=== TASK ===
Your task is to retype, word for word, the lines from the start of the data through the line holding "n=24), steel_raw, t)". Do not include the pictures.

=== DATASET EXTRACT ===
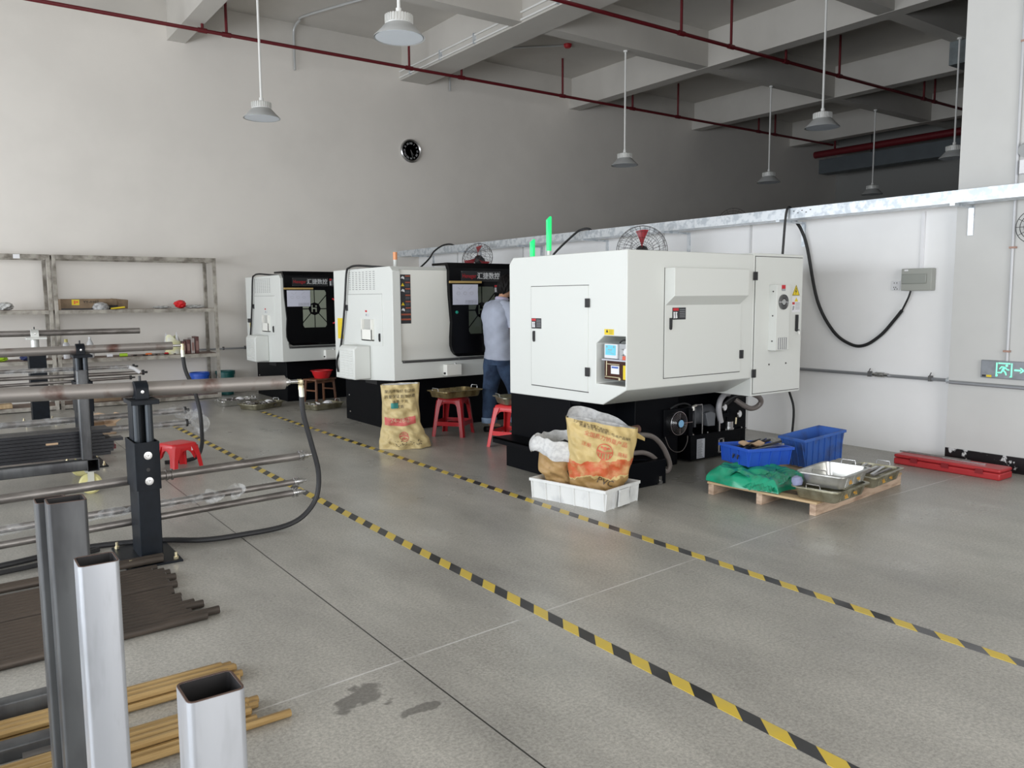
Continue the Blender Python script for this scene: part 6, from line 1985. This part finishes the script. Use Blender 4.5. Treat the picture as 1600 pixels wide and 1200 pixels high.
# far unit
sC = stand(.895, 11.02, 1.08, 'dark steel stand with pale clamp, furthest back in front of the shelf', mat('pale_clamp', (0.62, 0.63, 0.60), .4, .3), w_=.18, d_=.2, sleeve=False)
O('neck', MB().cyl((.975, 11.11, .88), (.975, 11.11, 1.02), .045, n=16), MATS['pale_clamp'], sC)
clamp(.935, 11.12, 1.08, .038, MATS['pale_clamp'], sC, w_=.085)
t = T('steel_cylinder', 'furthest thick bare cylinder ending in front of the shelf', 'cylinder', (1, 11.12, 1.08))
O('barrel', MB().cyl((-1.2, 11.12, 1.083), (2.14, 11.12, 1.08), .037, n=24), steel_raw, t)

# ================================================================ cart with flat bars
t = T('bar_cart', 'dark square-tube cart on yellow castors loaded with black flat bars', 'cart', (.6, 7.0, 0))
O('end_post', MB().sqtube(.838, .912, 6.675, 6.745, .278, .945, .004), dark_sq, t)
O('end_post', MB().sqtube(-.62, -.545, 6.675, 6.745, .278, .945, .004), dark_sq, t)
O('side_rail', MB().sqtube(-.62, .868, 6.672, 6.745, .195, .275, .004, axis='x'), dark_sq, t)
O('side_rail', MB().sqtube(-.62, .868, 7.45, 7.525, .195, .275, .004, axis='x'), dark_sq, t)
O('cross_rail', MB().sqtube(.868, .950, 6.665, 7.54, .185, .278, .005, axis='y'), dark_sq, t)
O('cross_rail', MB().sqtube(-.70, -.62, 6.665, 7.54, .185, .278, .005, axis='y'), dark_sq, t)
for (x, y, m_) in ((.895, 6.73, castor_y), (.93, 7.46, castor_y), (-.66, 6.73, castor_y), (-.66, 7.46, castor_y)):
    c_ = O('castor', MB().lathe((x, y + .02, .080), [(0, -.02), (.066, -.02), (.080, -.008), (.080, .008), (.066, .02), (0, .02)], 28, axis=(.25, 1, 0)), m_, t)
    O('castor_hub', MB().lathe((x, y + .02, .080), [(0, -.024), (.030, -.024), (.030, .024), (0, .024)], 16, axis=(.25, 1, 0)), mat('castor_hub_cream', (0.62, 0.60, 0.45), .5), c_)
    O('castor_fork', MB().box(x - .022, x + .022, y - .016, y - .010, .065, .178).box(x - .022, x + .022, y + .050, y + .056, .065, .178).box(x - .035, x + .035, y - .02, y + .06, .172, .186), mat('castor_fork_cream', (0.66, 0.66, 0.58), .4, .3), c_)
ROW = ['front', 'rear']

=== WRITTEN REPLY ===
Continue the Blender Python script for this scene: part 6, from line 1985. This part finishes the script. Use Blender 4.5. Treat the picture as 1600 pixels wide and 1200 pixels high.
# far unit
sC = stand(.895, 11.02, 1.08, 'dark steel stand with pale clamp, furthest back in front of the shelf', mat('pale_clamp', (0.62, 0.63, 0.60), .4, .3), w_=.18, d_=.2, sleeve=False)
O('neck', MB().cyl((.975, 11.11, .88), (.975, 11.11, 1.02), .045, n=16), MATS['pale_clamp'], sC)
clamp(.935, 11.12, 1.08, .038, MATS['pale_clamp'], sC, w_=.085)
t = T('steel_cylinder', 'furthest thick bare cylinder ending in front of the shelf', 'cylinder', (1, 11.12, 1.08))
O('barrel', MB().cyl((-1.2, 11.12, 1.083), (2.14, 11.12, 1.08), .037, n=24), steel_raw, t)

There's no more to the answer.